I told a friend the news that the U.S. has discovered vast mineral wealth in Afghanistan. She said sarcastically, “Oh great, now we get to ‘Avatar’ those people” — by which she meant that the U.S. stands to economically colonize Afghanistan, like the earth people did to the N’avi in “Avatar.”
I don’t think that’s the danger here. Rather, I think that this means US troops will be permanently stationed in Afghanistan, protecting US access to those mineral deposits. It is to be hoped that the money to come will help Afghanistan stabilize itself. I am skeptical, though. There’s this comment from the Times story:

An internal Pentagon memo, for example, states that Afghanistan could become the “Saudi Arabia of lithium,” a key raw material in the manufacture of batteries for laptops and BlackBerrys.

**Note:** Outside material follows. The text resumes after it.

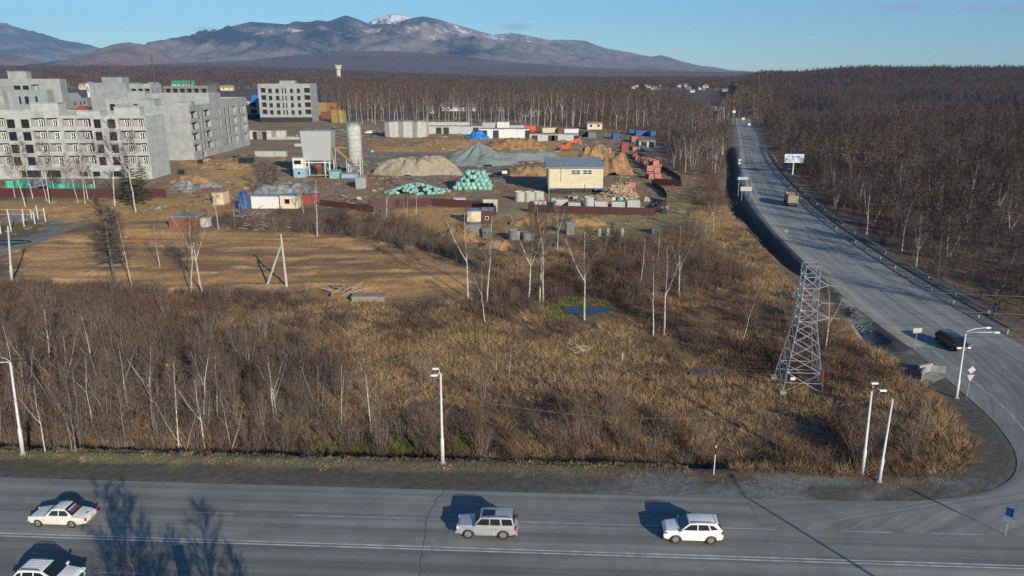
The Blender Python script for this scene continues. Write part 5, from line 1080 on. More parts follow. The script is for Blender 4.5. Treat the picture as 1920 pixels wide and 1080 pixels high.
a = G(622, 333); b = G(655, 333); za = ztop(a[0], a[1] + 2, 272) ; zb2 = ztop(b[0], b[1] + 2, 301); B = MB()
d_ = Vector((b[0] - a[0], 0, zb2 - za)); B.cbox(((a[0] + b[0]) / 2, a[1] + 2.2, (za + zb2) / 2), (d_.length + 1.5, 1.0, .5), 0, 0, math.atan2(-(zb2 - za), b[0] - a[0])); o = B.build('conveyor', M['yellow']); solo(o, 'yellow sloping screw conveyor between silo and mixing house', 'conveyor')
for t_ in (.2, .8):
    L = MB(); x_ = a[0] + (b[0] - a[0]) * t_; z_ = za + (zb2 - za) * t_; L.tube([(x_, a[1] + 2.2, 0), (x_, a[1] + 2.2, z_)], .1, 5); l_ = L.build('support_leg', M['pole'], o)
cabin(551, 574, 334, 316, 'blue_pale', 'worn pale blue lower cabin left of the mixing house legs', D=4.0, roof='white', win=[(.35, .6, .35, .7)])
g_ = G(562, 334); z_ = ztop(g_[0], g_[1], 316) - g_[2]; g2, W2, H2_ = at_px(551, 571, 334, 297)
T = thing('control_cabin', 'white glazed control cabin standing on the worn pale blue cabin', 'cabin', (g2[0], g2[1], g2[2] + z_ + .16)); MB().box(-W2 / 2, W2 / 2, 0, 3.4, 0, H2_ - z_ - .3).build('body', M['white'], T); MB().box(-W2 / 2 - .2, W2 / 2 + .2, -.2, 3.6, H2_ - z_ - .3, H2_ - z_ - .12).build('roof', M['white'], T)
MB().box(-W2 * .38, W2 * .28, -.05, -.01, 1.3, 2.6).build('window', M['glass'], T)
cabin(618, 636, 335, 321, 'teal', 'greyish green sheet shed right of the mixing house legs', D=4, name='tool_shed', cat='shed')
cabin(640, 670, 334, 326, 'blue_pale', 'long low pale blue trough under the silo', D=2, roof='concrete_g', name='trough', cat='trough')
container(667, 684, 354, 333, 'zinc', 'rusty red and grey sheet metal box before the silo', 'metal box', D=6, name='metal_box')
container(684, 691, 352, 331, 'rust', 'narrow rust red sheet panel box beside the grey metal box', 'metal box', D=5, name='metal_box', door=False)
container(447, 472, 307, 297, 'black', 'open dark box with pale rim before the stepped block', 'box', D=3, name='steel_box')
container(335, 343, 327, 319, 'black', 'small black box on the clay right of the nearest block', 'box', D=1.5, name='steel_box', door=False)
container(371, 378, 307, 300, 'black', 'small dark box at the foot of the stepped block end wall', 'box', D=1.5, name='steel_box', door=False)
# site cabins in front
cabin(400, 420, 384, 361, 'beige', 'tall beige plywood shed with two front panels, left of blue tarp', D=4.5, roof='wood', name='plywood_shed', cat='shed')
heap_px('tarpaulin_heap', 459, 392, 26, 362, 'blue_dk', 'dark blue tarpaulin covered pile at the left of the white cabin', 'tarpaulin', deep=.9, prof=lambda t: np.minimum(1, t * 3), rough=.2)
cabin(472, 524, 391, 368, 'white', 'long white site cabin with low grey roof behind bare trees', D=3.0, name='site_cabin')
cabin(526, 559, 391, 367, 'cream', 'cream site cabin with one dark green window', D=3.0, win=[(.25, .58, .35, .78)])
container(562, 598, 383, 365, 'red', 'faded red container right of the cream site cabin')
cabin(318, 372, 428, 407, 'rust', 'dark brown shed with grey sheet roof at the edge of clay field', D=5, name='dark_shed', cat='shed')
cabin(374, 391, 426, 411, 'concrete_w', 'small pale concrete box right of the dark brown shed', D=2, roof='beige', name='concrete_box', cat='box')
cabin(876, 902, 420, 396, 'cream', 'cream panelled booth standing on piles below the brown fence', D=3, name='gate_booth', cat='booth', raise_=.6, skirt='concrete_g')
cabin(904, 924, 420, 394, 'brown_metal', 'dark brown booth with small white window beside the cream booth', D=3, name='gate_booth', cat='booth', win=[(.3, .62, .3, .55)])
for (a, b, py, tp, m_, lb) in ((872, 902, 445, 421, 'concrete_g', 'grey slatted crate below the cream booth'), (905, 922, 448, 428, 'panel_dark', 'dark grey crate below the dark brown booth'), (1062, 1076, 440, 417, 'concrete_g', 'grey open topped box among trees below the brown fence'), (1222, 1240, 440, 429, 'panel_dark', 'dark low crate at the right below the brown fence'), (1240, 1250, 402, 394, 'black', 'small black crate outside the fence corner'), (940, 956, 330, 318, 'black', 'dark framed box left of the cream building')):
    container(a, b, py, tp, m_, lb, 'crate', D=2.2, name='crate', door=False)
g, W, Hh = at_px(941, 951, 331, 320); solo(MB().box(-W / 2, W / 2, -.3, -.2, 1, Hh).build('notice_board', M['white'], None, g), 'white board fixed on the dark framed box', 'board')
heap_px('painted_shadow_mound', 925, 332, 30, 327, 'black', 'low black mound painted as shadow left of the framed white board', 'tarpaulin', deep=.4)  # black mound puts a patch of ground shadow into colour
# concrete rings, wells, posts
def ring_mesh(r=1.0, hh=.95, t=.14):
    B = MB(); B.lathe([(r, 0), (r, hh), (r - t, hh), (r - t, .02), (r, 0)], 22); return B.mesh('concrete_ring', M['concrete_w'], fix=True)
RG = ring_mesh(1.5, 1.35)
for i, px in enumerate((975, 992.5, 1010)):
    q = G(px, 377); 
    for j in range(2): tag(link('concrete_ring', RG, None, (q[0], q[1], q[2] + j * 1.37)), '%s concrete ring of the %s pair left behind the brown fence' % (('lower', 'upper')[j], ('leftmost', 'middle', 'rightmost')[i]), 'concrete ring')
q = G(1104, 390)
for j in range(3): o = link('concrete_ring', RG, None, (q[0], q[1], q[2] + j * 1.0)); o.scale = (.9, .9, .72); tag(o, 'concrete ring in the stack of three between slab piles at the fence', 'concrete ring', 'rings in the stack of four')
for (px, py, tp, lb) in ((965, 449, 431, 'grey concrete well ring left of its twin beyond the birches'), (990, 450, 434, 'grey concrete well ring right of its twin beyond the birches')):
    q = G(px, py); hh = ztop(q[0], q[1], tp) - q[2]; o = link('concrete_ring', ring_mesh(1.35, hh), None, q); o.data.materials[0] = M['concrete_g']; tag(o, lb, 'concrete ring')
for (px, lb) in ((1123, 'yellowish concrete stub post, leftmost of three'), (1139, 'yellowish concrete stub post, middle of three'), (1166, 'yellowish concrete stub post, rightmost of three')):
    q = G(px, 442); hh = ztop(q[0], q[1], 428) - q[2]; B = MB(); B.lathe([(.42, -.2), (.42, hh), (.05, hh + .02)], 14); o = B.build('stub_post', M['khaki'], None, q); tag(o, lb, 'post')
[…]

Yeah, that’s just what we need: another hyper-wealthy Islamic extremist state with the financial resources to export its radical interpretation of Islam. There may be a realist case for keeping US troops in Afghanistan to prevent the Taliban from gaining control of the mineral wealth and using it to export radical Islam.
Whatever the truth, I am very sorry these resources were discovered in that cursed country. It’s going to mean no end of trouble. I expect that I’ll live to see Chinese soldiers in the Middle East.
UPDATE: It might be helpful to take a look at this Robert Baer piece from The Atlantic several years ago, for a mention of how oil and oil wealth thoroughly corrupted Saudi Arabia. Excerpt:

Saudi Arabia operates the world’s most advanced welfare state, a kind of anti-Marxian non-workers’ paradise. Saudis get free health care and interest-free home and business loans. College education is free within the kingdom, and heavily subsidized for those who study abroad. In one of the world’s driest spots water is almost free. Electricity, domestic air travel, gasoline, and telephone service are available at far below cost. Many of the kingdom’s best and brightest–the most well-educated and, in theory, the best prepared for the work world–have little motivation to do any work at all.
About a quarter of Saudi Arabia’s population, and more than a third of all residents aged fifteen to sixty-four, are foreign nationals, allowed into the kingdom to do the dirty work in the oil fields and to provide domestic help, but also to program the computers and manage the refineries. Seventy percent of all jobs in Saudi Arabia–and close to 90 percent of all private-sector jobs–are filled by foreigners.

Oil was discovered in the primitive desert kingdom in the 1930s. One thing the Saudis had going for them that the Afghanis don’t is political unity, which had been accomplished and imposed by Ibn Saud and his son Abdul Aziz just prior to the discovery of oil.
UPDATE.2: Blake Hounsell is highly suspicious of the timing of this announcement, seeing it as not-new news released to shore up support for the failing US mission in Afghanistan.